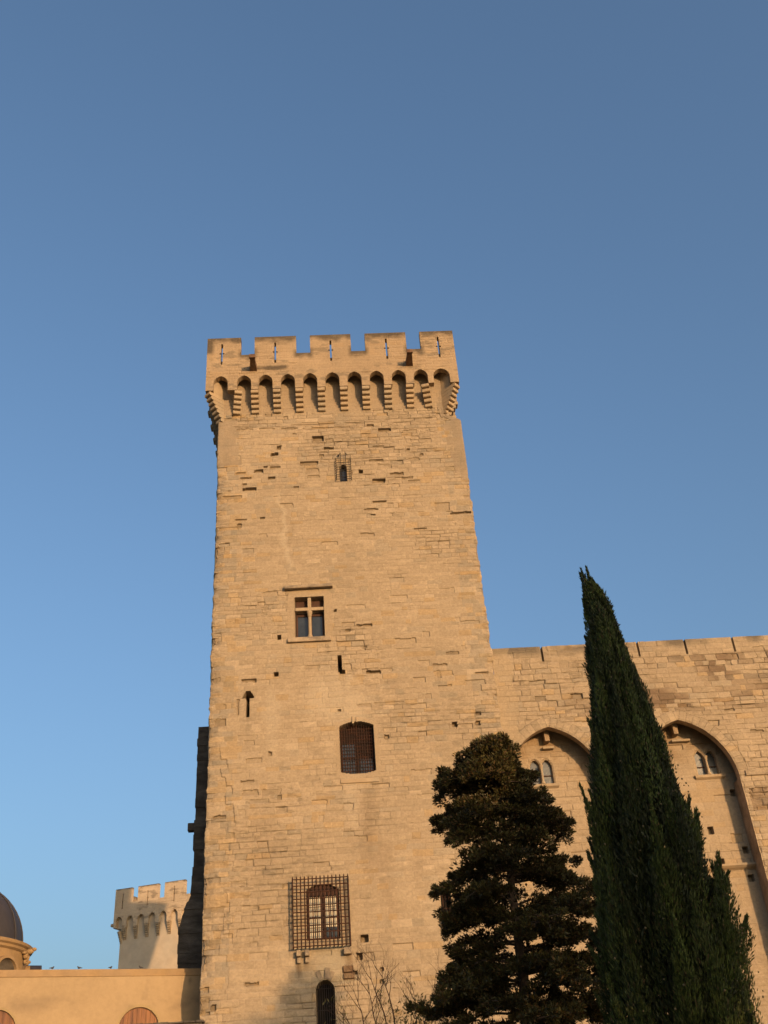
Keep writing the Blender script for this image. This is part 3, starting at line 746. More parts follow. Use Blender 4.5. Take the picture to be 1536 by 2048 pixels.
ww = add('wall', wing_front(), M_WALL, wing)
bm = bmesh.new()
box(bm, 6.95, 40, .62, 2.0, 23.70, 23.86)
add('coping', bm, M_STONE, wing)
bm = bmesh.new()
box(bm, 6.95, 40, .58, 2.0, 22.6, 22.8); box(bm, 6.95, 40, 2.0, 13.5, 0, 22.9)
add('rear_block', bm, M_STONE, wing)

NB = 1.25
TWIN = (((8.34, 8.90), 8.62), ((16.20, 16.76), 16.48))
def niche_back():
    st = .036
    xs = np.arange(6.84, 17.9, st); zs = np.concatenate([np.arange(0, 6.3, .3), np.arange(6.3, 21.0, st)])
    X, Z = np.meshgrid(xs, zs)
    mz = masonry(X, Z, 59, cm=.33, lm=.75, wob=.7, groove=.012, offs=.004, rough=.25)
    h, col = mz['h']*(Z > 6.2), mz['col']*.6+.4*np.array([.485, .38, .27])
    ru = sstep(9, 13, Z); ru = 1-ru                                      # rougher below the string course
    h = h+(fbm(X*2.2, Z*4, 501, 3)-.5)*.09*ru*(Z > 6.2)
    # patchy brown tone, stronger towards the arch heads
    for c in NCX:
        f = NICHE[NCX.index(c)](X, Z)
        d = np.clip(1+f/.9, 0, 1)*np.clip(fbm(X*1.2, Z*1.2, 505, 3)*2.2-.55, 0, 1)*sstep(17.2, 18.6, Z)*.55
        col = col*(1-d[..., None])+d[..., None]*np.array([.30, .19, .10])
        tr = np.clip(1-np.abs(X-c+.1)/.35, 0, 1)*sstep(18.4, 18.8, Z)*(1-sstep(19.0, 19.1, Z))*.5
        col = col*(1-tr[..., None])+tr[..., None]*np.array([.55, .45, .33])
    for (cs, cm_) in TWIN:
        for c in cs:
            f = s_arch(c, .215, 17.30, 18.12, 18.47)(X, Z)
            rim = np.clip((.075-f)/.02, 0, 1)
            h = h*(1-rim)-.045*rim
            h = np.where(f < 0, -.32, h)
            sm = np.clip((.3-f)/.1, 0, 1)[..., None]
            col = col*(1-.6*sm)+.6*sm*np.array([.49, .385, .275])
    for (x, z) in ((17.40, 16.40), (17.28, 13.78), (16.04, 13.29), (15.9, 14.72), (17.2, 12.54)):
        f = s_rect(x-.13, x+.13, z-.15, z+.15)(X, Z)
        h = np.where(f < 0, -.28, h); col = np.where((f < 0)[..., None], col*.6, col)
    return grid_mesh('niche_wall', np.stack([X, NB-h, Z], -1), col)
nbk = add('niche_wall', niche_back(), M_WALL, wing)
for c in NCX:
    bm = bmesh.new(); w, zs_, zt_ = 2.25, 16.8, 19.70; Rr = (w*w+2.9**2)/(2*w)
    pts = []
    a1 = math.asin(2.9/Rr)
    right = [(c+(w-Rr)+Rr*math.cos(a), zs_+Rr*math.sin(a)) for a in np.linspace(0, a1, 30)]
    left = [(2*c-x, z) for x, z in right]
    jl, jr = [(c-w, 0), (c-w, zs_)], [(c+w, 0), (c+w, zs_)]
    def strip(pl, y0, y1):
        A = [bm.verts.new((x, y0, z)) for x, z in pl]; B = [bm.verts.new((x, y1, z)) for x, z in pl]
        for i in range(len(pl)-1): bm.faces.new((A[i], A[i+1], B[i+1], B[i]))
    rng = random.Random(int(c*10))
    arcp = left+right[::-1][1:]
    strip(arcp, WY+.02, .66)
    out = [(x+(x-c)*.10, z+.22) for x, z in arcp]
    A = [bm.verts.new((x, .66, z)) for x, z in arcp]; B = [bm.verts.new((x, .66, z)) for x, z in out]
    for i in range(len(arcp)-1): bm.faces.new((A[i], B[i], B[i+1], A[i+1]))
    if c > 10: strip(jl, WY+.01, NB+.05)
    strip(jr, WY+.01, NB+.05)
    bmesh.ops.remove_doubles(bm, verts=bm.verts, dist=.001)
    add('arch_ring', bm, M_RING, wing)
    bm = bmesh.new(); box(bm, c-.14, c+.10, .80, NB+.05, 19.22, 20.2, .03)
    add('hanging_block', bm, M_RING, wing)
    bm = bmesh.new(); box(bm, c-.25, c+(.65 if c > 10 else .30), NB-.22, NB+.05, 18.93, 19.05, .03)
    add('stone_shelf', bm, M_STONE, wing)
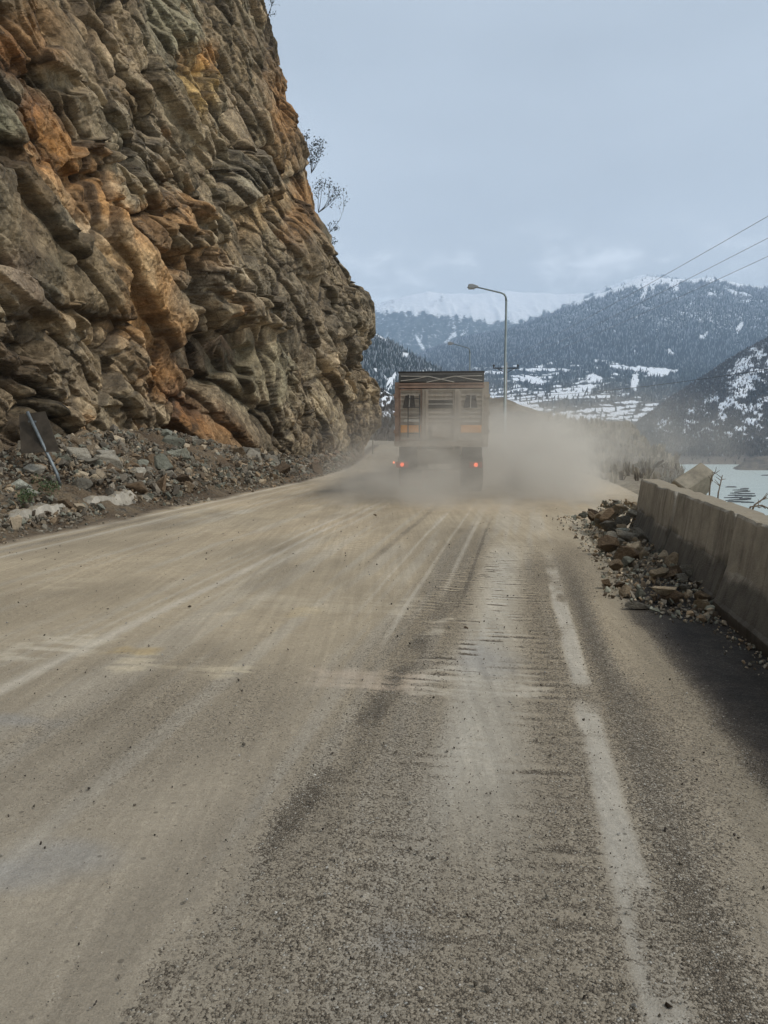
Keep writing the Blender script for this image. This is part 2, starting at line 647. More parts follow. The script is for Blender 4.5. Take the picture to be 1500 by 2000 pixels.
┄┄┄┄┄┄┄┄┄┄┄┄┄┄┄┄┄┄┄┄
Each entry shown above must be quoted exactly, with its pictures left out.

Keep writing the Blender script for this image. This is part 3, starting at line 746. More parts follow. Use Blender 4.5. Take the picture to be 1536 by 2048 pixels.
ww = add('wall', wing_front(), M_WALL, wing)
bm = bmesh.new()
box(bm, 6.95, 40, .62, 2.0, 23.70, 23.86)
add('coping', bm, M_STONE, wing)
bm = bmesh.new()
box(bm, 6.95, 40, .58, 2.0, 22.6, 22.8); box(bm, 6.95, 40, 2.0, 13.5, 0, 22.9)
add('rear_block', bm, M_STONE, wing)

NB = 1.25
TWIN = (((8.34, 8.90), 8.62), ((16.20, 16.76), 16.48))
def niche_back():
    st = .036
    xs = np.arange(6.84, 17.9, st); zs = np.concatenate([np.arange(0, 6.3, .3), np.arange(6.3, 21.0, st)])
    X, Z = np.meshgrid(xs, zs)
    mz = masonry(X, Z, 59, cm=.33, lm=.75, wob=.7, groove=.012, offs=.004, rough=.25)
    h, col = mz['h']*(Z > 6.2), mz['col']*.6+.4*np.array([.485, .38, .27])
    ru = sstep(9, 13, Z); ru = 1-ru                                      # rougher below the string course
    h = h+(fbm(X*2.2, Z*4, 501, 3)-.5)*.09*ru*(Z > 6.2)
    # patchy brown tone, stronger towards the arch heads
    for c in NCX:
        f = NICHE[NCX.index(c)](X, Z)
        d = np.clip(1+f/.9, 0, 1)*np.clip(fbm(X*1.2, Z*1.2, 505, 3)*2.2-.55, 0, 1)*sstep(17.2, 18.6, Z)*.55
        col = col*(1-d[..., None])+d[..., None]*np.array([.30, .19, .10])
        tr = np.clip(1-np.abs(X-c+.1)/.35, 0, 1)*sstep(18.4, 18.8, Z)*(1-sstep(19.0, 19.1, Z))*.5
        col = col*(1-tr[..., None])+tr[..., None]*np.array([.55, .45, .33])
    for (cs, cm_) in TWIN:
        for c in cs:
            f = s_arch(c, .215, 17.30, 18.12, 18.47)(X, Z)
            rim = np.clip((.075-f)/.02, 0, 1)
            h = h*(1-rim)-.045*rim
            h = np.where(f < 0, -.32, h)
            sm = np.clip((.3-f)/.1, 0, 1)[..., None]
            col = col*(1-.6*sm)+.6*sm*np.array([.49, .385, .275])
    for (x, z) in ((17.40, 16.40), (17.28, 13.78), (16.04, 13.29), (15.9, 14.72), (17.2, 12.54)):
        f = s_rect(x-.13, x+.13, z-.15, z+.15)(X, Z)
        h = np.where(f < 0, -.28, h); col = np.where((f < 0)[..., None], col*.6, col)
    return grid_mesh('niche_wall', np.stack([X, NB-h, Z], -1), col)
nbk = add('niche_wall', niche_back(), M_WALL, wing)
for c in NCX:
    bm = bmesh.new(); w, zs_, zt_ = 2.25, 16.8, 19.70; Rr = (w*w+2.9**2)/(2*w)
    pts = []
    a1 = math.asin(2.9/Rr)
    right = [(c+(w-Rr)+Rr*math.cos(a), zs_+Rr*math.sin(a)) for a in np.linspace(0, a1, 30)]
    left = [(2*c-x, z) for x, z in right]
    jl, jr = [(c-w, 0), (c-w, zs_)], [(c+w, 0), (c+w, zs_)]
    def strip(pl, y0, y1):
        A = [bm.verts.new((x, y0, z)) for x, z in pl]; B = [bm.verts.new((x, y1, z)) for x, z in pl]
        for i in range(len(pl)-1): bm.faces.new((A[i], A[i+1], B[i+1], B[i]))
    rng = random.Random(int(c*10))
    arcp = left+right[::-1][1:]
    strip(arcp, WY+.02, .66)
    out = [(x+(x-c)*.10, z+.22) for x, z in arcp]
    A = [bm.verts.new((x, .66, z)) for x, z in arcp]; B = [bm.verts.new((x, .66, z)) for x, z in out]
    for i in range(len(arcp)-1): bm.faces.new((A[i], B[i], B[i+1], A[i+1]))
    if c > 10: strip(jl, WY+.01, NB+.05)
    strip(jr, WY+.01, NB+.05)
    bmesh.ops.remove_doubles(bm, verts=bm.verts, dist=.001)
    add('arch_ring', bm, M_RING, wing)
    bm = bmesh.new(); box(bm, c-.14, c+.10, .80, NB+.05, 19.22, 20.2, .03)
    add('hanging_block', bm, M_RING, wing)
    bm = bmesh.new(); box(bm, c-.25, c+(.65 if c > 10 else .30), NB-.22, NB+.05, 18.93, 19.05, .03)
    add('stone_shelf', bm, M_STONE, wing)
Keep writing the Blender script for this image. This is part 2, starting at line 647. More parts follow. The script is for Blender 4.5. Take the picture to be 1500 by 2000 pixels.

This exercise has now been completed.